The first set of documentation I was presented with were architectural decision records (ADR). They came in handy to understand why these decisions were made, especially with the large shift in developers. 

They clearly stated the decisions that were made to the project that brought structure, organization and scalability to sustain a large scale application that we needed this to be. 

Triple threat: SwiftUI, Combine and MVVM

There were a couple of ADRs to move away from UIKit and use SwiftUI with Combine and MVVM. This is a pretty big mental shift for developers, especially me. I’ve grown accustomed to storyboards and passing completion handlers everywhere. 

I mean, there are rules we set within the team for updating the storyboards like breaking up the storyboard into small flows and only one dev updates it at a time. Well, there’s no more of that. These three architecture decisions made our screens responsive, reactive and a quicker turnaround from the traditional. Not to mention it made unit testing much easier.

Domain models

Late in development, our senior engineer realized we needed to incorporate domain models. Our view models were interacting with data coming from multiple API calls and caches so they were doing too much to wrangle them together.

With this design pattern and aggregating our API calls into a separate provider, we were able to reduce the amount of logic, making them easier to read and allowing the view models to focus on their primary job: binding to properties and holding state.


Where we had to improve

Technical requirements

Late in the rewrite, there were some concerns about how much work was left. Backlog grooming was filled with uncertainty. We spent most of the time talking about how we were going to implement some particular feature and what blockers we would need resolved, which isn’t the purpose of a grooming session. 

We spent too long trying to understand how to achieve our acceptance criteria, which made sense because most of us were new to the team. 

So, that’s when we decided to pause and start a multi-day audit. We went through three grueling days of looking through each ticket trying to connect all the dots and find the missing pieces. At the end of it, we had some sorely needed technical requirements that we didn’t have before. 

From there, it was easy to get our work-in-progress in check, and finally readjust priorities by feature to get this rewrite quickly out the door. My biggest regret is that we should have done this sooner.

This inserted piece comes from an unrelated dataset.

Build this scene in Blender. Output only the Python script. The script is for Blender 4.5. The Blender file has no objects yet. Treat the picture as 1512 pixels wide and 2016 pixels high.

Organically growing architecture

We tackled our features one at a time for a couple places in the app without thinking much of it. And when we started building on top of them, we soon realized we needed a stronger architecture than just a model view. 

We didn’t look at all of them holistically enough, so we started seeing spaghetti code again. 

This is when we started incorporating feature leads into the team. Our biggest feature, the video player, is the crown jewel of the app and it wasn’t as responsive as it needed to be. We had to take a step back and focus on these features to plan out maintainable and scalable architecture.


Our learnings

Wrap up the feature

The accumulation of tech debt can become such a burden. It’s important to draw that architectural diagram. Wrap up the feature. Write that documentation. Write those function markdowns to not be tied to this feature for the rest of your career. 

Write code in such a way that anyone can update that piece of code. Don’t be stuck on a feature because no one else understands it.

Asking ourselves why things are the way they are

When updating a feature, it’s important to know about the historical context. Knowing the answers to questions like: Are the user stories and acceptance criteria up to date? Do they work with the platform now? Were they designed with limitations that no longer exist?

We’re the ones who know the platform the best. It’s the whole team’s responsibility to speak up, not just the product manager’s. The whole team needs to work together on this.

Internal and external feedback

In agile development, it’s easy to forget about that final process. Having a short feedback loop is a critical part of the agile process, but how does that work when in the middle of a long rewrite? We had an internal beta release and had continual daily builds available, but the feedback loop coming from within the team was the most important. 

Putting the app in front of our designers and product manager needed to be a part of our workflow. Tickets and mockups may not provide the full picture, so integrating everyone into the workstream becomes more important than ever.

The same went for providing feedback to the new APIs. We had these new endpoints but we had some concerns. 

We found it critical to voice our concerns quickly when we found them, and then again after we had documented the individual cases to look at them from a step back. It was clear to us that we needed to revisit some problem areas and would need to spend some extra time to fine-tune requirements and dependencies. 


The current state

After completing hundreds of ACs and 20+ features, we’re finally releasing the app. 

It’s not bug-free and everything we wanted—it’s just the beginning. We have so much we want to make; this rewrite will allow us to get more features out quicker than ever. 

I’m so proud of the team for this long journey in undertaking this massive overhaul and we can’t wait to see where we stand in the months to come among our fan base. The entire team has a tremendous commitment and dedication to ensuring a fantastic user experience.

That’s what attracted me to Funimation, and my new colleagues echo the sentiment. Now I can finally enjoy a little Fruits Basket and One Piece and connect with our fellow fans.